Elle était mariée avec Clarke Gable, un compulsif sexuel qui avait violé Myrna Loy, Loretta Young. S’il refuse de participer à l’effort de guerre, elle s’y plongea généreusement en 1942. C’est lors d’un déplacement vers le plateau de tournage pour tenir son homme donnant la répartie à une belle actrice qu’elle se tua à 33 ans, suite à un accident fatal d’avion. Gable était inconsolable.

Une comédie raffinée

L’histoire est écrite par Norman Krasna, Vincent Lawrence et Herbert Fields. Lubitsch, éphémère chef de production au studio en 1935, supervisa anonymement le film. L’écriture est fine avec des inserts ralentissant la comédie en la complexifiant pour notre plaisir : une très belle enclave nocturne au milieu du film où se joue, en chambre, sous une lumière très contrastée, les tenants du choix de nos deux héros, au milieu de silences, d’allées et venues, d’hésitations et de pleurs; le douloureux sacrifice du troisième tiers, de l’aviateur paralysé qui aimait sincèrement sa petite manucure, et qui cède sa place presque sereinement, acceptant l’enfer de sa solitude comme condition d’existence, devant la santé, la jeunesse et l’intensité d’un désir qui éclate devant lui et ne lui ressemble pas.

En sus

A noter que de nombreux membres de la distribution n’apparaissent pas au générique : Katherine DeMille (Katherine Travis), Nell Craig et Alla Mentone (vendeuses), James Adamson (Porter), John Huettner (cireur de chaussures), Rod Wilson (joueur de piano), Mary MacLaren (femme de chambre), Herman Bing (logeur) et ‘Dutch’ Hendrian (conducteur de taxi) et, peut-être aussi Russell Hopton.

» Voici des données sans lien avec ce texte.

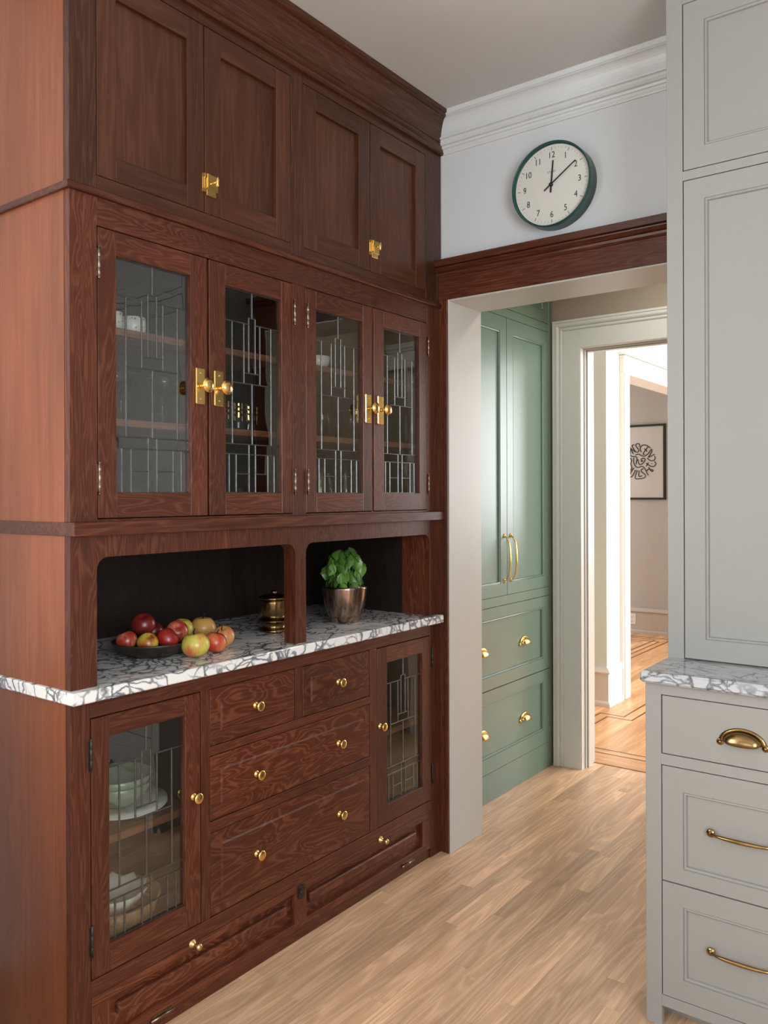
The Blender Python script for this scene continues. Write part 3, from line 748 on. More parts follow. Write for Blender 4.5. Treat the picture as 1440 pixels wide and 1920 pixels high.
# ------------------------------------------------------------------ top cupboard with crown
tcab = thing('top_cupboard', (-.3, .81, 2.136), 'dark brown fir top cupboard with four flat panelled doors below the ceiling', 'cabinet')
fm = MB(FX)
for u0, u1 in ((0, .0740), (.7664, .8242), (1.5158, 1.6255)): fm.box(u0, u1, 2.155, 2.74, -.022, 0, m=0, bev=.0008)
fm.box(.0740, 1.5158, 2.155, 2.1885, -.022, -.0002, m=1); fm.box(.0740, 1.5158, 2.7125, 2.80, -.022, -.0002, m=1)
fm.build('face_frame', [wood('straight_fir', 2, (0.046, .0145, .007), (.056, .018, .0085), (.086, .031, .0155), stretch=20, nscale=1.5, rings=12, dist=.25), CALM[1]], tcab)
sh = MB(); sh.box(-.60, -.0225, .001, 1.622, 2.156, CZ - .002); sh.build('carcass', INNER, tcab)
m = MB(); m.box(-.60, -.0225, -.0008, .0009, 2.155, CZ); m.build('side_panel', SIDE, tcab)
m = MB(); m.sweep([(-.60, 0), (0, 0), (0, 1.6255)], [(-.004, 2.136), (.010, 2.136), (.012, 2.139), (.012, 2.150), (.006, 2.155), (-.004, 2.155)])
m.build('belt_moulding', wood('belt_fir', 1, FD, FM, (.10, .034, .017), rings=8, dist=.2), tcab)
UD = [(.0755, .4165, .132, .3570), (.4185, .7652, .4798, .7030), (.8252, 1.1695, .8859, 1.1060), (1.1715, 1.5148, 1.2295, 1.4510)]
uds = [panel_door(tcab, a, b_, 2.1895, 2.7115, p0, p1, 2.2500, 2.6480) for a, b_, p0, p1 in UD]


def cupboard_catch(parent, yc):
    m = MB(FX); m.box(yc - .0115, yc - .002, 2.246, 2.298, 0, .0035, bev=.0008); m.box(yc - .0115, yc - .002, 2.287, 2.298, .0035, .007); m.box(yc - .0115, yc - .002, 2.246, 2.256, .0035, .007)
    m.build('strike_plate', BRASS, parent)
    m = MB(FX); m.box(yc + .0005, yc + .046, 2.2560, 2.3010, 0, .0035, bev=.0008); m.box(yc + .004, yc + .038, 2.2400, 2.2560, 0, .0035, bev=.0008)
    m.box(yc + .0, yc + .009, 2.258, 2.298, .0035, .012, bev=.001)
    m.lathe([(.0045, 0), (.0030, .004), (.0030, .012), (.0050, .015), (.0050, .019), (0, .020)], (.0035, yc + .026, 2.2790), 'x', 14)
    m.lathe([(0, -.0155), (.0032, -.013), (.0045, -.007), (.0050, 0), (.0045, .007), (.0032, .013), (0, .0155)], (.0225, yc + .026, 2.2790), 'z', 14)
    m.build('turn_catch', BRASS, parent)


cupboard_catch(uds[1], .4190); cupboard_catch(uds[3], 1.1720)
m = MB()
hp = [(-.004, 2.741), (.013, 2.741), (.017, 2.746), (.017, 2.755), (.012, 2.764), (.009, 2.775), (.010, 2.783), (.014, 2.785), (.014, 2.790)]
for i in range(9):
    t = i / 8; hp.append((.016 + .042 * (1 - math.cos(t * PI / 2)) ** .9, 2.792 + .070 * math.sin(t * PI / 2)))
hp += [(.064, 2.864), (.064, 2.869), (.070, 2.872), (.070, CZ - .0005), (-.004, CZ - .0005)]
m.sweep([(-.60, 0), (0, 0), (0, 1.6255)], hp)
m.build('crown_moulding', wood('crown_fir', 1, CD, CM, (.080, .029, .0145), stretch=20, rings=12, dist=.2), tcab)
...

Autre étrangeté, Samuel Goldwyn a initialement acheté l’histoire de ce film auprès de Miriam Hopkins. Cependant, étant occupée sur d’autres projets, la Goldwyn a ensuite vendu l’histoire à la Paramount. Ce film, parmi un catalogue de 700 œuvres a été vendu à MCA / Universal en 1958 pour la diffusion à la télévision.

Le film, enlevé, réjouissant et bien mené, a été projeté au Festival du film américain de Deauville ainsi que lors d’une rétrospective Leisen à la Cinémathèque en 2008. Il a été diffusé par Tavernier, au goût décidément constant, lors de sa rétrospective en 2008 à l’Institut Lumière.